Het is nog voor openingstijd van onze winkel als de eerste klant voor de deur staat. “Hebben jullie nog eieren? Bij de supermarkt is alles uitverkocht.” Ik knik en begroet een echtpaar dat wat zoekend rondkijkt. “Hebben jullie hier aardappels? Er is nergens meer iets te vinden.”
Half lachend, half beduusd zie ik op het erf nog meer klanten arriveren. De hamstertaferelen van de televisie waren me bekend, maar zouden ze nu ook de boerderijwinkel komen leegkopen? Net nu mijn collega had afgebeld vanwege een verkoudheid. Help.
Zelf had ik nog niet zo’n haast gemaakt met het hamsteren.
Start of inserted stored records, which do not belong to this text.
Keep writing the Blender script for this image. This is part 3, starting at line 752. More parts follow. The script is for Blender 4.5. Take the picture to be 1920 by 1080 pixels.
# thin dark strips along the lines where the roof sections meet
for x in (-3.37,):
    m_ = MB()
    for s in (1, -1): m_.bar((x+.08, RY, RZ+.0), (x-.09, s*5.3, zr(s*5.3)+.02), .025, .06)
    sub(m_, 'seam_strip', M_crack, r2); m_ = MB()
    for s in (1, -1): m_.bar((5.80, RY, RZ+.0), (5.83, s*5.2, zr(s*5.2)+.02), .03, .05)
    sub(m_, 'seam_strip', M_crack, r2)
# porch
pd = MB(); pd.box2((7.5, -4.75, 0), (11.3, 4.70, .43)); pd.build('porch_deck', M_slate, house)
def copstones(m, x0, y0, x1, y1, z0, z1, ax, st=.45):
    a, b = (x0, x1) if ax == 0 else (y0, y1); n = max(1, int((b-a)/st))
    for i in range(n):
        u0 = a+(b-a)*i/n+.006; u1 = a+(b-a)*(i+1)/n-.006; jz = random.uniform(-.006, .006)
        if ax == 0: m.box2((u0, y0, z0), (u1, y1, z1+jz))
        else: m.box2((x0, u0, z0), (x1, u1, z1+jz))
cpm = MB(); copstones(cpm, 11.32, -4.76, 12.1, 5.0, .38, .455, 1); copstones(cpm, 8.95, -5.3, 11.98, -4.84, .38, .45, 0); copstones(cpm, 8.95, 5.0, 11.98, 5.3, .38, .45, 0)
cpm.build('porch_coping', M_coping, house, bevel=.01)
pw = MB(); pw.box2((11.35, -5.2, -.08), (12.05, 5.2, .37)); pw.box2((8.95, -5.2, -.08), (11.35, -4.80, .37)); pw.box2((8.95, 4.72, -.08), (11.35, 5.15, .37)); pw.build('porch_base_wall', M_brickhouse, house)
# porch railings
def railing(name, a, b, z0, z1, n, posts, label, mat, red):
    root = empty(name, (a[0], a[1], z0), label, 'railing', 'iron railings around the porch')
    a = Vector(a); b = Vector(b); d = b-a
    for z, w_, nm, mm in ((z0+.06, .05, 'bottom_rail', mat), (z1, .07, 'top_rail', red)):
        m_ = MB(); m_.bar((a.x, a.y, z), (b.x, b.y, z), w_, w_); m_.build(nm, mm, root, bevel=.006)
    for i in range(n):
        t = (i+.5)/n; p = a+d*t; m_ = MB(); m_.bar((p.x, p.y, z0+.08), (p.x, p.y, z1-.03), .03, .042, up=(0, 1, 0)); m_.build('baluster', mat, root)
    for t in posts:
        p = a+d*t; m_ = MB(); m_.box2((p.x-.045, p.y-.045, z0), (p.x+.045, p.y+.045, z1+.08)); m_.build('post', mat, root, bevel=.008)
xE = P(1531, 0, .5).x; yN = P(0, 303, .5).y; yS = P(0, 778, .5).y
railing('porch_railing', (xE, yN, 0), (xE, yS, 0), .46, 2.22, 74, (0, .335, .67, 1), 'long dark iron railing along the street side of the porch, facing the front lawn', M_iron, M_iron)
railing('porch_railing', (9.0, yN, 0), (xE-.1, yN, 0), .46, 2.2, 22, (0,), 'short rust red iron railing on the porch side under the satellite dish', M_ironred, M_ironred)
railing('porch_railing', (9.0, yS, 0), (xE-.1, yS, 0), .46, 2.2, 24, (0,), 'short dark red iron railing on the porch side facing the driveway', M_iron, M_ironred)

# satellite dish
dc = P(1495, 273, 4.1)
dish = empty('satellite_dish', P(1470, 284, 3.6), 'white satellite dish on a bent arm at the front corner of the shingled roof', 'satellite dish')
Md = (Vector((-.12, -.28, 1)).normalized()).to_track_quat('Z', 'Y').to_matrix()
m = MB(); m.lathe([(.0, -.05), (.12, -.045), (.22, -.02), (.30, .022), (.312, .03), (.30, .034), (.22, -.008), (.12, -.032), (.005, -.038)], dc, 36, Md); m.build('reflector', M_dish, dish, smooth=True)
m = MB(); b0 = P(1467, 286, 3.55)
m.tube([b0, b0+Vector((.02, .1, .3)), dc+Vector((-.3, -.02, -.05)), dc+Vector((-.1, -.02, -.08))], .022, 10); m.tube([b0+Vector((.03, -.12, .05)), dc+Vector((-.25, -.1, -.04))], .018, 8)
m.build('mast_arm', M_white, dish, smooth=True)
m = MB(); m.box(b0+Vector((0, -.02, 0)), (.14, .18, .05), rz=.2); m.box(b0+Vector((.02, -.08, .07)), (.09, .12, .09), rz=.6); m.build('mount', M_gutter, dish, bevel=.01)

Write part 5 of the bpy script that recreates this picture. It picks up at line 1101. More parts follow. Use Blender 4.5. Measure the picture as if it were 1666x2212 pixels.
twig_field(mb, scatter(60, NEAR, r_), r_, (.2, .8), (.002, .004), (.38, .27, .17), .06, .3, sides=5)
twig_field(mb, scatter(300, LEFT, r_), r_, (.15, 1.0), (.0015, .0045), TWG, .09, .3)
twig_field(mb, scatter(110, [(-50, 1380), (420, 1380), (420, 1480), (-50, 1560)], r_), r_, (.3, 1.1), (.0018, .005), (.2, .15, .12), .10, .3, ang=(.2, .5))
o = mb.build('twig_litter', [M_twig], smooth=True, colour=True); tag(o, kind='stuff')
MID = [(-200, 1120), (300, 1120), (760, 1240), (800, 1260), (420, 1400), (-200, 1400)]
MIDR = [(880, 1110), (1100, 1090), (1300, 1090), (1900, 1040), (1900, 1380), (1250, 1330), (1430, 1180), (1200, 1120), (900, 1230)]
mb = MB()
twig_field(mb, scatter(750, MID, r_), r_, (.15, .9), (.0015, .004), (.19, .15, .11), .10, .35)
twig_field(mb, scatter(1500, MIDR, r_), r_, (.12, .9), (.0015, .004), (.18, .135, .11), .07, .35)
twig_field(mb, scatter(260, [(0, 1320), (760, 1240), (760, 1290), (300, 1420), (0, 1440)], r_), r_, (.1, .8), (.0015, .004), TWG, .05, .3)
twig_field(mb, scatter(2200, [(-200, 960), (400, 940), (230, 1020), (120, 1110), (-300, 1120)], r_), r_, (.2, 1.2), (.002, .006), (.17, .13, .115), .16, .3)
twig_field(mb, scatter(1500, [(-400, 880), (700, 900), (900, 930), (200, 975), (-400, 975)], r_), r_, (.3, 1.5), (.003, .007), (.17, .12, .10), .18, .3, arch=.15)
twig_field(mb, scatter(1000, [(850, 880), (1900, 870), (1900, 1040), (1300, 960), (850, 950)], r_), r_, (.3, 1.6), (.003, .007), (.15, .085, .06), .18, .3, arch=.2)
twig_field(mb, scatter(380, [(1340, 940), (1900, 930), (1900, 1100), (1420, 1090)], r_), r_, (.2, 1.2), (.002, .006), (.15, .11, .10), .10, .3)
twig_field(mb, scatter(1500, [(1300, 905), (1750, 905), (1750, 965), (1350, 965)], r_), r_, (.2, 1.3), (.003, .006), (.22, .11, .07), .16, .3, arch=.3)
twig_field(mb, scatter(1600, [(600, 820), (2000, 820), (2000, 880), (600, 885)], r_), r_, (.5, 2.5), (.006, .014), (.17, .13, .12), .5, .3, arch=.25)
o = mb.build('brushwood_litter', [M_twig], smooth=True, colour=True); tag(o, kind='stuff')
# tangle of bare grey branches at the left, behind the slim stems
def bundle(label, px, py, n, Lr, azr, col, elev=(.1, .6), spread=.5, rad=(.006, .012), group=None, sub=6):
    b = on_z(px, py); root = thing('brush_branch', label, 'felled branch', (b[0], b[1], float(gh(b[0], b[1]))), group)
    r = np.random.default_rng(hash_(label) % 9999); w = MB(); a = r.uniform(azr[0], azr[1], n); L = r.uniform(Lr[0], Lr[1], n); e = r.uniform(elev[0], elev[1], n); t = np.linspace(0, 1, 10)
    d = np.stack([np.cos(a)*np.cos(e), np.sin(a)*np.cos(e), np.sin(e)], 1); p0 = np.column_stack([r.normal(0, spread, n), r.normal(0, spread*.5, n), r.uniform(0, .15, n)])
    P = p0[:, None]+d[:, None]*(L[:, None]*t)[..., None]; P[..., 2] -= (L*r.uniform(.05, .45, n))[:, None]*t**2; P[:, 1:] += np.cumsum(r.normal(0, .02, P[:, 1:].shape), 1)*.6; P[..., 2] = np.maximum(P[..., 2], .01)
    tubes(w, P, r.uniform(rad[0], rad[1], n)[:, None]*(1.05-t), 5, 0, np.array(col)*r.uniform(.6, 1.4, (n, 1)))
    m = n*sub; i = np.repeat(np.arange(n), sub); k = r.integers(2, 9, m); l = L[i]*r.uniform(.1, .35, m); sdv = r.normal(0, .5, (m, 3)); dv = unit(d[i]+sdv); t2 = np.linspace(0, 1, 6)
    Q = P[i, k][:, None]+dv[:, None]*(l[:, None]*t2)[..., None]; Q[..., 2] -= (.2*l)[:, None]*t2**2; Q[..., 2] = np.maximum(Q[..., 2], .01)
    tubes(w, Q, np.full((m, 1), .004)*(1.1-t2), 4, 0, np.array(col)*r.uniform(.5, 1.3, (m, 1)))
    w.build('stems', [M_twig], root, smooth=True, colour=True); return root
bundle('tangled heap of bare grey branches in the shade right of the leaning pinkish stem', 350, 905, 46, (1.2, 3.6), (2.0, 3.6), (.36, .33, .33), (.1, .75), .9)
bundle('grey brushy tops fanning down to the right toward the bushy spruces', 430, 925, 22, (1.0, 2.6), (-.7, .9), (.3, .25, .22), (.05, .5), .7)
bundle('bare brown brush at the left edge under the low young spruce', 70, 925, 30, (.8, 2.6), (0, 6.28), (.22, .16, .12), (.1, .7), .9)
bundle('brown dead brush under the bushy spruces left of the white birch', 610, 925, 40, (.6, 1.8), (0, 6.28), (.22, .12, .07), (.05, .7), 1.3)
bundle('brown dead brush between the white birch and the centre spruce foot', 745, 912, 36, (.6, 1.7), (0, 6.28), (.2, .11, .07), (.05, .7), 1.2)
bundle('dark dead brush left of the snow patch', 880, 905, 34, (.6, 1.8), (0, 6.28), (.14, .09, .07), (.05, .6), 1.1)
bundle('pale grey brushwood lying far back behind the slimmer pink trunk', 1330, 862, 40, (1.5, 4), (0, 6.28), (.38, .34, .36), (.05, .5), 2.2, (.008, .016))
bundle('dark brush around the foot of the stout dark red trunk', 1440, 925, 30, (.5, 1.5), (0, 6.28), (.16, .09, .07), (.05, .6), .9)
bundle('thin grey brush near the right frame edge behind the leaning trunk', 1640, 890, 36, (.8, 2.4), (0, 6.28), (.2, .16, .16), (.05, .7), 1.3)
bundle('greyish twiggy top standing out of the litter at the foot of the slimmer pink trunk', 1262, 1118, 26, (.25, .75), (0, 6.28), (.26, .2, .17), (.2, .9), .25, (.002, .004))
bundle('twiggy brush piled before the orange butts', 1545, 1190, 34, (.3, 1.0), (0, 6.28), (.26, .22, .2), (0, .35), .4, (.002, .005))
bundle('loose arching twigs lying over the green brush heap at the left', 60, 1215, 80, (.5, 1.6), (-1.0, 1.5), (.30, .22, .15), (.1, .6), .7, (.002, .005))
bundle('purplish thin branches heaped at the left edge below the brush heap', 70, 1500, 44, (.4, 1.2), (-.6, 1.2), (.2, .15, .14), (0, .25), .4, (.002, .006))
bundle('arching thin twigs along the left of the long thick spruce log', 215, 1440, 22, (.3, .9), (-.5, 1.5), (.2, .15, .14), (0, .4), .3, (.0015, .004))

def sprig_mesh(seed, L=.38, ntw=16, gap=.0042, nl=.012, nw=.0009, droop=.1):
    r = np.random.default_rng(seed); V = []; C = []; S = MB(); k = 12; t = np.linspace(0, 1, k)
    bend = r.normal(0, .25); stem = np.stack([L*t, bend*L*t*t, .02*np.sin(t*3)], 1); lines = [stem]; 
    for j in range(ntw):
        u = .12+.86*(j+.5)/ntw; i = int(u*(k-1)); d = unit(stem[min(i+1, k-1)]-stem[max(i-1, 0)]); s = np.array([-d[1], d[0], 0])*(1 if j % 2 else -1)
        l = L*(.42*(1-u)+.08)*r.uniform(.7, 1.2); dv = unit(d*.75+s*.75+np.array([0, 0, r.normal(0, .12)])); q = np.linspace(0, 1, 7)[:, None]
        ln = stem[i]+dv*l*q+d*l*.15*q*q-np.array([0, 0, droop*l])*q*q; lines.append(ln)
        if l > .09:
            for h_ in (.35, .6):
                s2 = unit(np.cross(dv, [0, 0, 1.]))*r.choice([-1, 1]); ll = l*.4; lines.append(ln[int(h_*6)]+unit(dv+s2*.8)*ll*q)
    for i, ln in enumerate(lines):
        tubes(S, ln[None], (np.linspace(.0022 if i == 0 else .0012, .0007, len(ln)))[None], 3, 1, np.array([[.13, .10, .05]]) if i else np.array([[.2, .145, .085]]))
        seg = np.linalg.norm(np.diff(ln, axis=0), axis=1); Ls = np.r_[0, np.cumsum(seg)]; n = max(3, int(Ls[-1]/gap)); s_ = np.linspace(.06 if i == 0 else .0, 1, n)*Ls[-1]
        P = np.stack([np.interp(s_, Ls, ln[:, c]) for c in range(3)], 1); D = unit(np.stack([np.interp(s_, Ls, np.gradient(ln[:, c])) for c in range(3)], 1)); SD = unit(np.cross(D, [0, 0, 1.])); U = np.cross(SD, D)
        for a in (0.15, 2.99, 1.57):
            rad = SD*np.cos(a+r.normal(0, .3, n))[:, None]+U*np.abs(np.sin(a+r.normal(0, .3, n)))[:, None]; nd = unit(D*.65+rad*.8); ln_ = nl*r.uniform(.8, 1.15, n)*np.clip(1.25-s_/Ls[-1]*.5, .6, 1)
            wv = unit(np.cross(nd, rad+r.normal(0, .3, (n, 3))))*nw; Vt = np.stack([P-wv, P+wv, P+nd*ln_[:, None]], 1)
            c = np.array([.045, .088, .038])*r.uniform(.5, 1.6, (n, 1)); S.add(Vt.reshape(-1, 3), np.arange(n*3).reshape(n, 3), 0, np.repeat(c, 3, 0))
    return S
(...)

Ik vond het wat bizar. Bovendien ben je als boerin altijd verzekerd van verse melk, yoghurt, kaas en vlees. “En toiletpapier hebben we ook niet nodig”, had collega Wendela gekscherend gezegd. “Het gras is lang genoeg.”
In plaats van een praatje over het weer gaat het in de winkel nu de hele dag over Corona. Over de paniek, de gekte, de feiten. Ondertussen wordt de stapel eieren steeds kleiner, gaat het vlees als warme broodjes over de toonbank en draait de vacumeermachine van de kaas overuren. Wat een dag, wat een tijd. Bizar.